Getting Caught Up in Fan Fiction

I’m gonna come out and say it – I love fan fiction. If it’s not glaringly bad presentation-wise (spelling errors, poor structure, obscenely bad plot), then I can usually enjoy it whether it’s so bad it’s good or just plain good. I like writing, so I can appreciate when someone does their best to put their own spin on established characters and universes. It’s also way I enjoy creepypastas as a sort of offshoot of fan fiction, because they basically tell a horror story to set up a mythos.

I’ve read all types of fan fiction (yes, even the sexual stuff), but the ones I enjoy most either create original stories for their chosen fandom or put the characters in strange situations. This could be anything from breaking the fourth wall to doing a “what if?” scenario. I’ve even enjoyed original fan fiction, based off nothing but ideas sprung from the writer’s head. Most of these were by internet friends, so I couldn’t help but be interested in what they came up with.

I once wrote fan fiction of my own as well. During my middle school years, I was involved with the official forum for Tommy Tallarico, a well-known video game composer who currently co-owns the concert tour Video Games Live. It was this forum where I met my first online friends who shared my interest in gaming and other nerdy things. One thread was dedicated to creative works, including fan fiction, so I decided to try my hand at writing a few stories involving a show Tommy was once involved with as well as Adam Sessler’s former show X-Play. I ended up writing four stories during my time there, and I was happy to receive good comments from my friends. Having hand-written them first, I even kept them in binders that I still have to this day.

Looking back on them, I know they’re not good. Being a teenager at the time, I didn’t know how to properly write characters, and my plots played out in a script-like format. I tossed together many ideas from shows I liked, even if it didn’t seem to make sense in the grand scheme of things. But in a weird way, I’m still proud I wrote them. Part of this is because they some of my few writing accomplishments, and the other part is because it was fun. Writing fan fiction let me be creative at a time when I started to read less and less and video games became a bigger part of my life.
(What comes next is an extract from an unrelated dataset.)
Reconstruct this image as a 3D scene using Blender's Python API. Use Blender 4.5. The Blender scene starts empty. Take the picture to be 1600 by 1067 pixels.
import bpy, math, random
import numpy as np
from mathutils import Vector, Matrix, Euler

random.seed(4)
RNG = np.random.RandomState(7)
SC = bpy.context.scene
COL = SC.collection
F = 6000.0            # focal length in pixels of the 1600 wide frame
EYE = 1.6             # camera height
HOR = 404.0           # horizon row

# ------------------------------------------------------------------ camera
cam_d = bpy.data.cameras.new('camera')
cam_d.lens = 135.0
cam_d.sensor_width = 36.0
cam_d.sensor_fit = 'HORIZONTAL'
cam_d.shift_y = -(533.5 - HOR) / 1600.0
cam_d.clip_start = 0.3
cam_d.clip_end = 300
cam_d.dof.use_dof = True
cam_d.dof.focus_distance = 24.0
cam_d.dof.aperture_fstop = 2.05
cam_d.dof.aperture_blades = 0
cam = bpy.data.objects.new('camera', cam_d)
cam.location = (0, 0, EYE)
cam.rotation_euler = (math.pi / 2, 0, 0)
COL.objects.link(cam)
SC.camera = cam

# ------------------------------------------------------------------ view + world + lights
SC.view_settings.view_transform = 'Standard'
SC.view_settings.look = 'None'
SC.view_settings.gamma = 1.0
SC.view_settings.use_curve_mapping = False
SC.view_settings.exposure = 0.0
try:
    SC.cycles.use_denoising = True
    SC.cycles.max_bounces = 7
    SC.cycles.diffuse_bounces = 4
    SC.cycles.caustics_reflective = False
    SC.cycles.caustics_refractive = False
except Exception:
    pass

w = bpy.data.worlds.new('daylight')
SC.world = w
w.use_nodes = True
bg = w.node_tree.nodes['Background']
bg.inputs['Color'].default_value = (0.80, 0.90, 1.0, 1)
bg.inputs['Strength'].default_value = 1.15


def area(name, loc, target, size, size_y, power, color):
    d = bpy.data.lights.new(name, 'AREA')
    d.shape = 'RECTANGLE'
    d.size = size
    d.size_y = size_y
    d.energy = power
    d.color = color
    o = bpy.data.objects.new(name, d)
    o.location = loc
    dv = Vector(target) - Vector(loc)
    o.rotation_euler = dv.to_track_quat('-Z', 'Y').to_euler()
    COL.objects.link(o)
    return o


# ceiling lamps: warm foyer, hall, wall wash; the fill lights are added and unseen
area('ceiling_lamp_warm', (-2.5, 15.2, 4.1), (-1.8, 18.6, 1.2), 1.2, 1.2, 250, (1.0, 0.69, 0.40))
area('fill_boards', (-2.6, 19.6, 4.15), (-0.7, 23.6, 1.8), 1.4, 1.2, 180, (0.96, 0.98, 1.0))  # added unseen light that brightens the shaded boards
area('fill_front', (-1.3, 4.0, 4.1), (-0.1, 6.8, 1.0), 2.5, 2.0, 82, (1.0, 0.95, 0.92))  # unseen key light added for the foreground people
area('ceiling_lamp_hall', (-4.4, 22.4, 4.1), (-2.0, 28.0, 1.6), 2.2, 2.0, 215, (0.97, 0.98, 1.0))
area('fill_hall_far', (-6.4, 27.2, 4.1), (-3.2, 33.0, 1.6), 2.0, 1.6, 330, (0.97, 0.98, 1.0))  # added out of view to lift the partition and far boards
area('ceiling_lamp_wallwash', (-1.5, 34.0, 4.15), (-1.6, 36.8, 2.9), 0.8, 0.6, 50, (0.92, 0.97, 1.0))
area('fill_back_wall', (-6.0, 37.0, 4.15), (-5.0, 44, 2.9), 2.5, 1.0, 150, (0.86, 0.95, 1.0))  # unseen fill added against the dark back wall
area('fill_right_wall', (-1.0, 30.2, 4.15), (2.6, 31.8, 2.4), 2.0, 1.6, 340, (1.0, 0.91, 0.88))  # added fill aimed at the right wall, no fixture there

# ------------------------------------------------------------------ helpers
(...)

While I don’t disagree when people say fan fiction gets a bad rep thanks to poor writing and comparable stuff like “Fifty Shades of Grey”, I think people who love writing shouldn’t feel dissuaded from dabbling in it. Like many hobbies, it’s a creative outlet and a good starting point for aspiring writers to test out their skills and hone them. And while I don’t write as much as I used to, it’s definitely shown me how I’ve improved in my writing and how I can continue to improve.